According to Zemlin, the LSB helps ensure that organizations have the ability to choose between competing vendors. “From an end users’ perspective, it helps them prevent the dreaded lock-in…. A standard gives you a choice among different implementations of that standard.”

How does a vendor go about being certified? Zemlin said that vendors can run a set of test suites provided by the Free Standards Group and then submit their results for verification. Each vendor that is certified is issued a certificate that states it is compliant, and it is licensed to use the trademark that’s used to show that it is compliant.
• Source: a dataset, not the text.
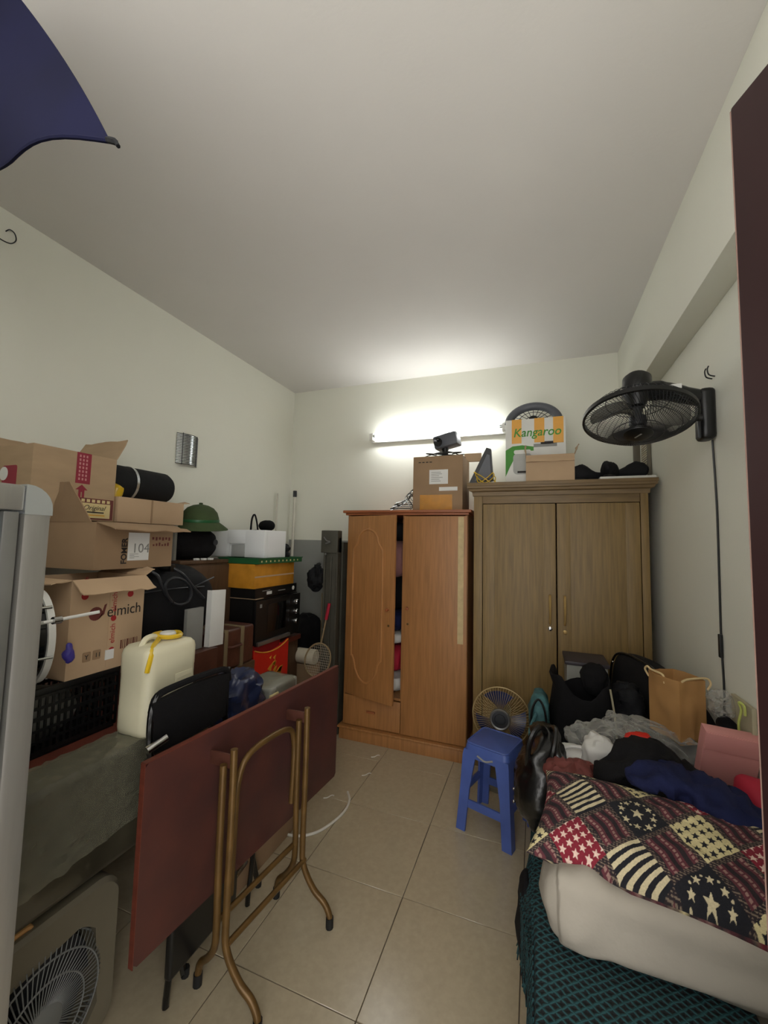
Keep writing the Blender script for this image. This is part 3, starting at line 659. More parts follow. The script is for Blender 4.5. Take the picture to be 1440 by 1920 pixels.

The LSB is created using a development process that is open to public participation, and the standard is available to anyone; there is no fee to acquire or implement the standard. “Anything that goes into the standard can’t allow for you being locked into a single vendor,” said Zemlin.

LSB 3.0 is not “a major technological change from LSB 2.0,” according to the release notes for the LSB 3.0 specification. However, the new specification is not guaranteed to be binary-compatible with the previous release and requires a newer version of the GNU Compiler Collection (GCC), which will require applications compiled with older versions of GCC to be recompiled. It should be possible for a distribution to support multiple versions of the LSB standard.

The specification is on an 18-month development cycle. The LSB 3.0 specification was released on July 1 this year, putting the LSB 4.0 specification on track for release in 2007.